What was notable about Smeaton Grange was the determination of workers to take on the bureaucracy and prevent such a betrayal. But determination alone is not enough.
To avoid a sellout, Woolworths workers need to cut an independent path. Rank-and-file committees, democratically led by workers and independent of the union leadership, must be built in every warehouse.
These committees will have to take on not just the company, but the UWU bureaucracy, which is already talking about “compromise.”
Workers must be prepared to reject any concessions deal promoted by the union, and insist that the industrial action they voted for proceeds until the company meets all of their demands.
They must be ready for the UWU leadership to use every tactic to undermine their struggle and shatter their resolve. These will likely include the denial of proper strike pay, and isolation from workers in other warehouses, allowing the company to reorganise its operations to minimise disruption.

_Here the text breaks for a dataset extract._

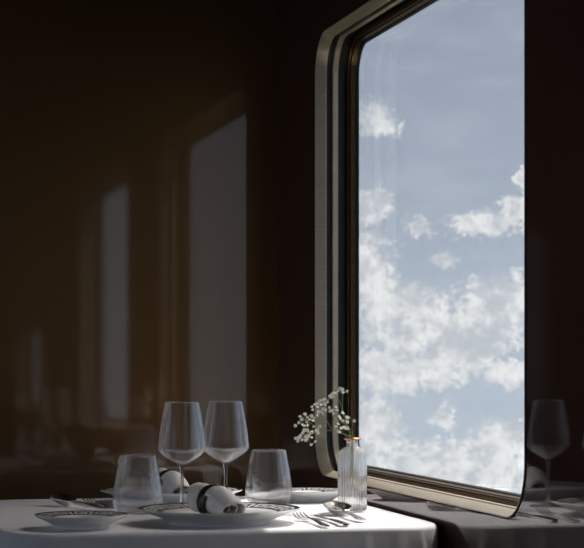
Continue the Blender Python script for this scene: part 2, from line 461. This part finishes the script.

To combat these methods, Woolworths workers need to turn for support to their counterparts in the company’s warehouses elsewhere, as well as throughout the logistics industry and more broadly.
What is needed is not just an industrial fight, but a political one, against every component of the capitalist state apparatus, including Labor and the union bureaucracies. Labor governments across the country, in which the UWU is an integral part, are spearheading a major assault on real wages throughout the working class, while overseeing a massive surge in the cost of living caused by the rapacious profits of largest corporations, including the major supermarket chains.
This poses the need for a unified struggle based on a new political perspective—the fight for a workers’ governments, to implement socialist policies. Woolworths and Coles, along with other major corporations and banks, must be placed under public ownership and democratic workers’ control. This would allow the reorganisation of society’s ample resources on the basis of human need, not the profit interests of the wealthy few.